BTW, I'm completely agnostic and pragmatic on the outsourcing issue. I'm a Libertarian and support free trade.  I own my software company.

I'd LOVE to outsource but I see a lot of problems with it.
I think you can outsource mediocre, simplistic software, but not anything truly great.

Mr. Analogy
Tuesday, July 13, 2004

It's easy to support outsourcing when you're on top of the dog pile.  :)

muppet from forums.madebymonkeys.net
Tuesday, July 13, 2004

I don't know, check this article out.  The crows are coming home to roost.

http://www.crmbuyer.com/story/35088.html

"The Downside of Offshoring"

http://badblue.com/blog
Wednesday, July 14, 2004

If you outsource, your specs have to be more explicit and detailed, so the ratios become more like this and you save even less:

*Design/specs:  45%
*Testing & Debugging: 20%
*Coding : 15%
*Other/maintenance : 20%

NoName
Wednesday, July 14, 2004


I think as long you can clearly delineate the specs, it shouldn't be much of a problem to outsource (offshore or not) the development of small portions of any given system.

I believe that as the size of the outsourced portion increases *or* it's number of interactions with other portions increases, it will quickly become a nightmare.

KC
Wednesday, July 14, 2004

Come on.....majority of the projects especially in the corporate world are either maintenance of existing stuff or small incremental enhancements and hence the percentages do not hold.

What you say is true for new projects or major rewrites of existing projects  but that is not the bread and butter area in which many software engineers are employed.

I personally think that the best thing to outsource if one can is QA.  Having a third party not involved in development to do QA is helpful and if you make their payment dependent upon the number of bugs/problems they find it usually helps get the product to a higher quality faster and cheaper.

Code Monkey
Wednesday, July 14, 2004

"I think as long you can clearly delineate the specs ..."

That's where the trouble lies.  In the added time to "clearly delineate the specs" you could have coded it yourself already.

NoName
Wednesday, July 14, 2004

Code Monkey is on target. I love the guy who says "in the time you took to specreq you could have coded it" ... oh yeah, this guy must be a manager.

me
Wednesday, July 14, 2004

The only proof a system is running correctly is the running code. Neither one of the analysis, design, coding and testing have any meaning without the code itself. Therefore they cannot be separated.

The architects, developers and QA must have the same strong understanding of the problem domain before they can build a solid, good quality software product.

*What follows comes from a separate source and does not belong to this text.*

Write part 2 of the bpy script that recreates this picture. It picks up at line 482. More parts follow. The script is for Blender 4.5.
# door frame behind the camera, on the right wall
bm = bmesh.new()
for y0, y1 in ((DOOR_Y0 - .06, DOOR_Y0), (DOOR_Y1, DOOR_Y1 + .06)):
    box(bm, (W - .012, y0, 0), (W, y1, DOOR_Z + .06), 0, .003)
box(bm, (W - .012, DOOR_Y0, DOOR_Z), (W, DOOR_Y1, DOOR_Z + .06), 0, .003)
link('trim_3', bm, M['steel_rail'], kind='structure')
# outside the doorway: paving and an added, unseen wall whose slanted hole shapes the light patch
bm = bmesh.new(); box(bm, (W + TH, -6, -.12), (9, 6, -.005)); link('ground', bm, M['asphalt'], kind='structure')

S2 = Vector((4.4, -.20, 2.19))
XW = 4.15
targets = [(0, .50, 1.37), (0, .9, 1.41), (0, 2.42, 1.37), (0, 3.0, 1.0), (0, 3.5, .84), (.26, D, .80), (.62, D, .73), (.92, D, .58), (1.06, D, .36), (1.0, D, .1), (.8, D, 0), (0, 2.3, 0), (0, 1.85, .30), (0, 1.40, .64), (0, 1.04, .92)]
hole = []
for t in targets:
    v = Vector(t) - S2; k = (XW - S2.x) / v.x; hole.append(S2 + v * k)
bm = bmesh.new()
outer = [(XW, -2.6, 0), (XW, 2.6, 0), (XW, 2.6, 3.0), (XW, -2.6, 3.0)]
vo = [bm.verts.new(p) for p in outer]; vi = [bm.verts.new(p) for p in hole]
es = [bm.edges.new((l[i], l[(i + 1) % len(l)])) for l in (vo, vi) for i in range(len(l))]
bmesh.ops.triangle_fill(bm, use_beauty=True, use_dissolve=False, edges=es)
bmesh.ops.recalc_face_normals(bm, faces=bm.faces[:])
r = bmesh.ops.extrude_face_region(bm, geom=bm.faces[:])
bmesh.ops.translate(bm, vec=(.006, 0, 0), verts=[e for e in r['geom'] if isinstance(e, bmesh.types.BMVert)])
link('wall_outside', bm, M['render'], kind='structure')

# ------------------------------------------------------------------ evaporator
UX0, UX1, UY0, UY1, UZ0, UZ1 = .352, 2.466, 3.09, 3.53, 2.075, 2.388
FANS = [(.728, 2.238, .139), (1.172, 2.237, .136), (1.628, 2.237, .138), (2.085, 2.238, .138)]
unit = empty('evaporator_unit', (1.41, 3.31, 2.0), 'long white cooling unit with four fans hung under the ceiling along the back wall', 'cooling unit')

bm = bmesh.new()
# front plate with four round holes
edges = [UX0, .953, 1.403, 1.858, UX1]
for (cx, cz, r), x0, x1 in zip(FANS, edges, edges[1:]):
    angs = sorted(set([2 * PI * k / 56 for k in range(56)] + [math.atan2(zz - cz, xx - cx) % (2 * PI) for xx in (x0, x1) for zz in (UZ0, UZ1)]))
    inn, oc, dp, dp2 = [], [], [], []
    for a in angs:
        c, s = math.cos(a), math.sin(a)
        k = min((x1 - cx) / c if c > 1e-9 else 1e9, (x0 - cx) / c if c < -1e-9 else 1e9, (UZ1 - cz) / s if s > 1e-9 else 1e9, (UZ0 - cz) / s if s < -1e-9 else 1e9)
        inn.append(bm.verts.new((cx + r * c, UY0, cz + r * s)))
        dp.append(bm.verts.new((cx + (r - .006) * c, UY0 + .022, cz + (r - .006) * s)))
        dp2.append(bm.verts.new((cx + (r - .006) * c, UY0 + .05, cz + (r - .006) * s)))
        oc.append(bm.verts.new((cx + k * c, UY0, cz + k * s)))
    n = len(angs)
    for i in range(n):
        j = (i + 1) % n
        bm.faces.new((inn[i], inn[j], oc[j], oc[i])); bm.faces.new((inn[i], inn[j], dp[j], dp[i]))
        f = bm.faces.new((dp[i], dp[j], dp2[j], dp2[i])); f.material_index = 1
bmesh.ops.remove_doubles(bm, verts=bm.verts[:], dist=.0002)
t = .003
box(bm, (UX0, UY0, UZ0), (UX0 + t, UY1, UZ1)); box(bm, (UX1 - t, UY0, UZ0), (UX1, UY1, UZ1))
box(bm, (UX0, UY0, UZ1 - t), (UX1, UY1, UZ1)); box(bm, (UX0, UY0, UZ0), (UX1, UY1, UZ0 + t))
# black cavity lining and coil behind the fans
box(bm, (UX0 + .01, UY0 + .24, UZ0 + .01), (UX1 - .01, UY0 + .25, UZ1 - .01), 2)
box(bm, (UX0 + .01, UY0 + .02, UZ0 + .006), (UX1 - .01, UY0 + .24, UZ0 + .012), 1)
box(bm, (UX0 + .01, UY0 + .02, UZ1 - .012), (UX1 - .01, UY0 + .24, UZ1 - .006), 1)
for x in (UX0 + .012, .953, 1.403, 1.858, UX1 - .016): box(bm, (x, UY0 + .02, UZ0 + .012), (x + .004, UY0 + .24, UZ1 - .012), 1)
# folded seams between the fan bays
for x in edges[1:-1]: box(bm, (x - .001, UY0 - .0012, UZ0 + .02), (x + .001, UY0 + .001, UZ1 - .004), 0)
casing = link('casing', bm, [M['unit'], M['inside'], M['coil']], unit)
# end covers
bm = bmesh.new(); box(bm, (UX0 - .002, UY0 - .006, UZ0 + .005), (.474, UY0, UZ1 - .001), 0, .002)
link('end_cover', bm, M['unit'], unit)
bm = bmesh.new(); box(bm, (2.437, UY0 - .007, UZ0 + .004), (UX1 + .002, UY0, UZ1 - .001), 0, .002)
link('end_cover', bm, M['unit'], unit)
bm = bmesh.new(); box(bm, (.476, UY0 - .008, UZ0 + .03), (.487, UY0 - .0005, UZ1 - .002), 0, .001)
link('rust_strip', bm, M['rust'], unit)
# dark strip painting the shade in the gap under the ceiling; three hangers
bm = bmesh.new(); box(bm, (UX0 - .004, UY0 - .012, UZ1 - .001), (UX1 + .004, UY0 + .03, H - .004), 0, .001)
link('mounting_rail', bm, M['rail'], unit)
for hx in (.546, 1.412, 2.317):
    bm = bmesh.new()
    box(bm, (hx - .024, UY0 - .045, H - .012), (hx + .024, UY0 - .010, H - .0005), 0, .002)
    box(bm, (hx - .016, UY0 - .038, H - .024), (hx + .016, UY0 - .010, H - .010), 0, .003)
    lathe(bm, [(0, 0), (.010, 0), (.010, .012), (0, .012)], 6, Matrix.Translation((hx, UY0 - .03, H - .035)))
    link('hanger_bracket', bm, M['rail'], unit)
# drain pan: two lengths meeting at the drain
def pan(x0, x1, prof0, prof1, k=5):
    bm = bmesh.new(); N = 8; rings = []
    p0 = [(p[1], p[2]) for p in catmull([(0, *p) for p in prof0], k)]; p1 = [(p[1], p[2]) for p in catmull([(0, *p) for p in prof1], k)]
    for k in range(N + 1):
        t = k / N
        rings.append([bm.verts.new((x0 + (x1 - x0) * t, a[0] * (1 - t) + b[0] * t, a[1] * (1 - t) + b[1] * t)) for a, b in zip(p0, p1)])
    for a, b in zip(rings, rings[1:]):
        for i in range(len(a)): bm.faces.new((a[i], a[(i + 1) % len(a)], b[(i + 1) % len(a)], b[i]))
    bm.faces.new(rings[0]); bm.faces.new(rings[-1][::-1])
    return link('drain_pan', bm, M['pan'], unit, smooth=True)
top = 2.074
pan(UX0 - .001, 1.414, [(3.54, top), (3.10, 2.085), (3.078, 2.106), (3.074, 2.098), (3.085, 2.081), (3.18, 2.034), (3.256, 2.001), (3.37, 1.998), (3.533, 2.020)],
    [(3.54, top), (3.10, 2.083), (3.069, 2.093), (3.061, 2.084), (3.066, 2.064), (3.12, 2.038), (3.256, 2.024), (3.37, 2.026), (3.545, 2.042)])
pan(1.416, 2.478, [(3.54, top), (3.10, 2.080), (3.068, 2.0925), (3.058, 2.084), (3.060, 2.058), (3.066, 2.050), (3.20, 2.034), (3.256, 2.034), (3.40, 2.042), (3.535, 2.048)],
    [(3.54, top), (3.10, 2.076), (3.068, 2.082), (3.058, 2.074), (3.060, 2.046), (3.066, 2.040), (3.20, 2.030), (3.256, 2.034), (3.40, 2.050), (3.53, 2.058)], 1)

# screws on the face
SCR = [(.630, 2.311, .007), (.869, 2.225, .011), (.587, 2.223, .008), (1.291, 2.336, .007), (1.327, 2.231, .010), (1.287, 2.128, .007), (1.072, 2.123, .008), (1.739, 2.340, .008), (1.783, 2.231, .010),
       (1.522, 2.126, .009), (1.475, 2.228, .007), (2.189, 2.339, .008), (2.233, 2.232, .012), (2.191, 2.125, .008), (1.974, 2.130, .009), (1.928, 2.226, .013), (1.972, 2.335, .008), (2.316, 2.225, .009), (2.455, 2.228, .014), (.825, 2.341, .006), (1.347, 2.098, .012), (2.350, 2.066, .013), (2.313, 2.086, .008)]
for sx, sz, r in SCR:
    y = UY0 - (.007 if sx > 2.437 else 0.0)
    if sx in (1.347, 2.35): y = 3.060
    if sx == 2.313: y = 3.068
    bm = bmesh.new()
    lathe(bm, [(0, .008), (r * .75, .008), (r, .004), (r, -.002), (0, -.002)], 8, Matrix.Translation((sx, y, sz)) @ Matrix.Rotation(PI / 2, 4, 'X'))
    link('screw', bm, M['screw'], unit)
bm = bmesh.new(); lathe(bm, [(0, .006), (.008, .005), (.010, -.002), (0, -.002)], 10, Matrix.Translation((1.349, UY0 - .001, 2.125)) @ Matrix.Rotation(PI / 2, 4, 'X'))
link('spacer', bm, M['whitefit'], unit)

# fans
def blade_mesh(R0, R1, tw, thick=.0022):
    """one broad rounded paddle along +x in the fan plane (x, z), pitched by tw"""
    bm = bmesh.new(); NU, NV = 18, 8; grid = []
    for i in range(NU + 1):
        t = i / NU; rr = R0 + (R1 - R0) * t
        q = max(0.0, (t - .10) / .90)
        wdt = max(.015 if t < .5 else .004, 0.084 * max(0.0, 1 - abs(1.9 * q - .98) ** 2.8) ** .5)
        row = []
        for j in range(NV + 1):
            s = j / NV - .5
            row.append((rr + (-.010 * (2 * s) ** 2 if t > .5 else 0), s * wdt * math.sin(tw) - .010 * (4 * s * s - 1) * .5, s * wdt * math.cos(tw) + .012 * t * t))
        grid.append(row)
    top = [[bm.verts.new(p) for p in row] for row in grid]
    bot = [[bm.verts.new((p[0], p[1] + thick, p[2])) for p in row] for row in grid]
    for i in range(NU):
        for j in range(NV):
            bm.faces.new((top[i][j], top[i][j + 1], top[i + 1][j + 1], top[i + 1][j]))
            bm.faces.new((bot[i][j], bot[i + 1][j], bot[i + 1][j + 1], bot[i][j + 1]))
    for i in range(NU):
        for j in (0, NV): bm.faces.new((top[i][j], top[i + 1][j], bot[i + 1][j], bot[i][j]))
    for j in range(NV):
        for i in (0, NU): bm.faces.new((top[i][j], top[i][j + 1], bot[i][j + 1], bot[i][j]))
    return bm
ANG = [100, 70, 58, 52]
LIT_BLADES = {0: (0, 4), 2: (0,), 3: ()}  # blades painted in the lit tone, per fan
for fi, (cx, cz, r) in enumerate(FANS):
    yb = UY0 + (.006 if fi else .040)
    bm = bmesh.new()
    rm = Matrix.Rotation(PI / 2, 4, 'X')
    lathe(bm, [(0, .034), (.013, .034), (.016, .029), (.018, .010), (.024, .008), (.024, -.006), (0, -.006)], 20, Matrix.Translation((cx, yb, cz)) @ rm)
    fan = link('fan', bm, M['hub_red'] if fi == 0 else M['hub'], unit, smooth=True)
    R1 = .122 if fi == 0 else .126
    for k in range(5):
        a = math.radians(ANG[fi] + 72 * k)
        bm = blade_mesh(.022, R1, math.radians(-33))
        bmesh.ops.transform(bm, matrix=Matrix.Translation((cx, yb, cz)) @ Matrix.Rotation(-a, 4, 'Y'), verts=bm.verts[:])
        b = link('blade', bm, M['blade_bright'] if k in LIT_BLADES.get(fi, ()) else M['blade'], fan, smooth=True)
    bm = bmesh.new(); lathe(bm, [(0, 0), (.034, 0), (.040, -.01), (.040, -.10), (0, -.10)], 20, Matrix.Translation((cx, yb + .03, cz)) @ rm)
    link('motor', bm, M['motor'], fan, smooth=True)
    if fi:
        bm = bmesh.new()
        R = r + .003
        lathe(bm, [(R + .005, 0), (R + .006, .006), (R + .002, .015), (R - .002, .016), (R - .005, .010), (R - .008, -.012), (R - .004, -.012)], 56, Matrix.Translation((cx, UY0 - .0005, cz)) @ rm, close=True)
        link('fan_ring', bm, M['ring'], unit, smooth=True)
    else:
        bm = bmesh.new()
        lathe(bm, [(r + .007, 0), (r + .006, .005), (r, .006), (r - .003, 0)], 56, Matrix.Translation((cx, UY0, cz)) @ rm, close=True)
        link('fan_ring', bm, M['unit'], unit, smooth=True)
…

IMO outsourcing software development is doomed to fail if it is based on the assumption that the 4 above mentioned functions could be separated.

Dino
Wednesday, July 14, 2004

"I think as long you can clearly delineate the specs, it shouldn't be much of a problem to outsource (offshore or not) the development of small portions of any given system."

If you do the specs to the required level of precision, you'd probably get more productivity out of *in-house* developers.

If managers just pretended that their in-house developers were on the other side of the planet, and exhibited more self-discipline, I think they'd find themselves getting a much higher return on their IT spending.

Instead, having the developers conveniently accessible probably leads managers to provide looser requirements definitions, make last-minute changes, and more complex requirements (rather than simpler requirements that will be easy to explain).

Jon Hendry
Friday, July 16, 2004

Code Monkey writes: "Come on.....majority of the projects especially in the corporate world are either maintenance of existing stuff or small incremental enhancements and hence the percentages do not hold.

What you say is true for new projects or major rewrites of existing projects  but that is not the bread and butter area in which many software engineers are employed."

The thing is, a project getting "small incremental enhancements" for a while can suddenly need a significant extension.

For example, maybe a bank has a trading system that's mature. The bank merges with another, and in the process a decision is made to move a significant chunk of functionality from the other bank into the mature trading system of the first.